The Coen Brothers have done it again. The makers of The Big Lebowski, Burn After Reading, A Serious Man and other fantastic films, have now put out this Netflix Original about the Old West. But breaking from their normal style, this is an anthology film, telling six different stories within its two-hour runtime.

Netflix original movies do not have the best track record. That is partially due to them having a contract with Adam Sandler, meaning he dumps his awful movies onto the platform, but it isn’t just him. There have also been countless movies, like Mute, The Cloverfield Paradox, Bright, and Open House, all of which are terrible and only the tip of the iceberg. But there are a handful of really good movies, like Okja, and Mudbound. But The Ballad of Buster Scruggs steps it up a notch.

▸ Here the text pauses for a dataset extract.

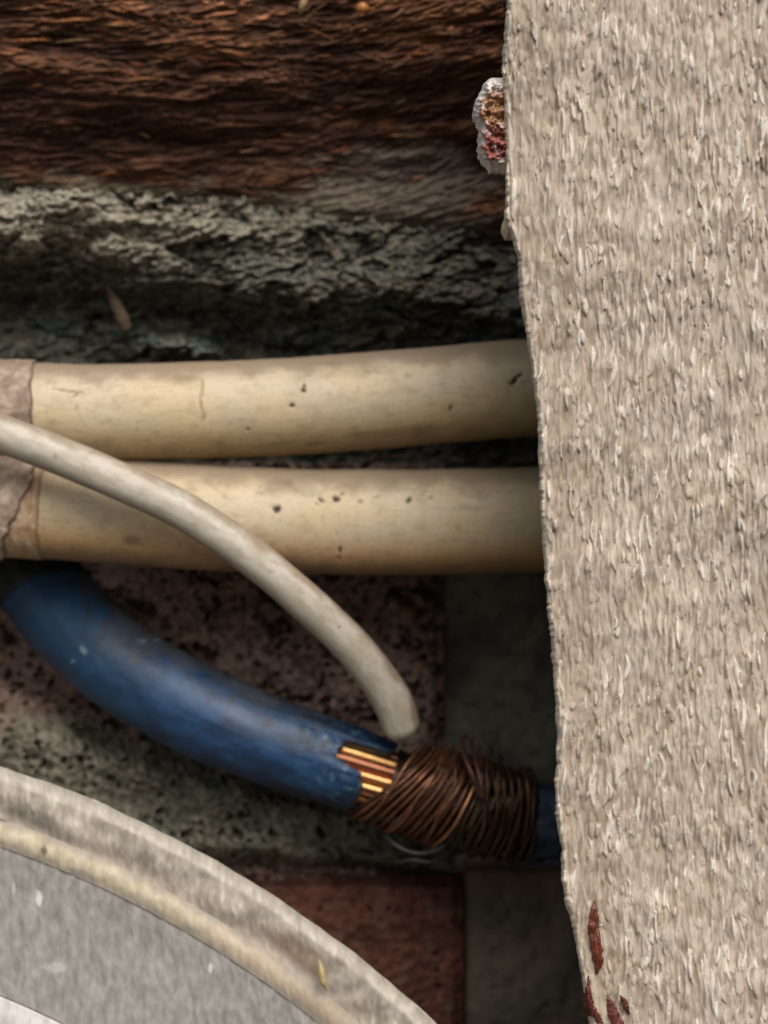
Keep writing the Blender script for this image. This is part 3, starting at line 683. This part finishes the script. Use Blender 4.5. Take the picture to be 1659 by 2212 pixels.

This sometimes wacky, often grim, and thought-provoking piece is amongst the best movies of the year. It feels like all the different Coen Brothers styles they have tried throughout the years wrapped into one movie. It has one chapter that is wacky and stylish like Hail Caesar, one chapter that is slow moving and bleak like A Serious Man. It has their typical dark humor. Some may complain about tonal whiplash because each of the chapters do offer a very different tone. I don’t really mind it, in fact, I appreciate that it offers different tones so that each story truly feels like its own thing.

The directing and camera work is top notch, and the production is fantastic for a Netflix movie. I love most of the set design at work here. The acting is also very good. And of course, since it is a Coen Brothers movie, it has top-notch writing and dialogue.

I do not want to spoil anything, but I will say there are some chapters I liked more than others. If I had to rank them, I would say the first segment, called The Ballad of Buster Scruggs, is my favorite. It is great wacky fun and has the most interesting character in the movie. All Gold Canyon is my second favorite. It mostly focuses on one person, but it is perfectly paced and has a satisfying payoff. Meal Ticket is 3rd, it is slow building, but also unnerving as hell, which I love. Then Near Algodones, which probably has the simplest story of the movie, but it is funny and ripe with irony. The final two chapters though, The Gal Who Got Rattled and The Mortal Remains both have their strong points, but both also have pacing issues. The Gal who Got Rattled drags on for too long, and Mortal Remains is too short and needs to be explored more. Both are still good, in fact, Mortal Remains would have been my favorite if it was just a little longer, but the pacing issues put them a little below the other four.

The fact it is from Netflix, and an Anthology, probably hurt its chances at the Oscars, but I definitely think it is deserving of some nominations. I really enjoyed it, more than any other movie I have watched this year so far. Some of it does get very dark and bleak, but if you enjoy the Coen Brothers, you should love this.